IHG Rewards was the first major loyalty program to announce measures to help its members reach/maintain elite status in 2020 as the travel world crumbled but while that was certainly laudable at the time, the lack of action and communication since then has seen the program quickly lose what kudos it had gained.

I’ve been a vocal critic of IHG and IHG Rewards because I think they have both dropped the ball on multiple occasions of late while the likes of Hilton, Hyatt, and Radisson have been communicating effectively and taking very positive steps to keep their customers happy…but my criticism of IHG and IHG Rewards doesn’t all stem from the incompetence they’re displaying right now. It goes back a lot further.

In the past few years, IHG and IHG Rewards have both pushed through multiple customer-unfriendly changes and given back little in return. We’ve seen the cost of award nights increase significantly year-on-year (apart from in 2020), we’ve seen the much-lauded PointBreaks promotion decimated and then discarded, we’ve seen the quarterly promotions turn in to a joke, we’ve seen the free night offered by the IHG Rewards Club credit cards devalued and IHG Rewards continues to be the least rewarding major hotel loyalty program.

What have we been given in return? I can’t think of anything significant.

It’s been very easy to find fault with IHG over the past few years and when you compare it to a chain like Hyatt (or even Hilton) it comes out looking even worse…and that’s the root of IHG’s problems right now.

A lot of people are irritated or annoyed with what they perceive to be IHG’s reluctance to do anything really positive and its reluctance to communicate effectively with its customers right now, and a lot of that annoyance goes back much further than the current crisis.

Had Hyatt been the only hotelier to show a remarkable inability to communicate with its customers during this crisis and if Hyatt had been the only major hotel chain to appear to do everything positive very reluctantly, most people would be sitting back and wondering what was going on.

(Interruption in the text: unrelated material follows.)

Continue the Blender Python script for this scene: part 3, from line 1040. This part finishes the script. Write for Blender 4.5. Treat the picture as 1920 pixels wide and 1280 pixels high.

Sure, some would be annoyed and angry but most would probably assume that something was seriously wrong and that the folks at Hyatt would sort things out when they got a chance. Why? Because Hyatt has a history of not screwing over its customers, not making multiple customer-unfriendly changes year after year and a reputation for at least appearing to care about its guests. IHG has none of that to fall back on.

The fact is that Hyatt could be doing exactly what IHG is doing now (the bare minimum) and the percentage of annoyed Hyatt loyalists would be nowhere near as high as the percentage of annoyed IHG loyalists that we’re seeing right now – IHG has little to no goodwill in reserve while Hyatt has it in abundance.

Bottom Line

In the place of IHG, I could easily have used United Airlines as an example of a corporation that has performed poorly (it has done better of late but that doesn’t mask the fact that it has been trying to rip-off its customers for the past few weeks) and I could have used Alaska Airlines as an example of a corporation that has (mostly) done ok…and the message would still be the same.

If a corporation treats people well when times are good they’re likely to be given a lot more leeway when times are bad because people will want that corporation to thrive. As demanding as some of us can be (in the miles and points world) we do a better job than the corporations of understanding that life is about giving and taking and not just take, take, take, all the time.

The corporations that come closest to understanding this very basic idea are the ones that we “love” the most while the ones that clearly don’t get it (or don’t care) are the ones we’re the quickest to criticize and the quickest to dislike…and they only have themselves to blame.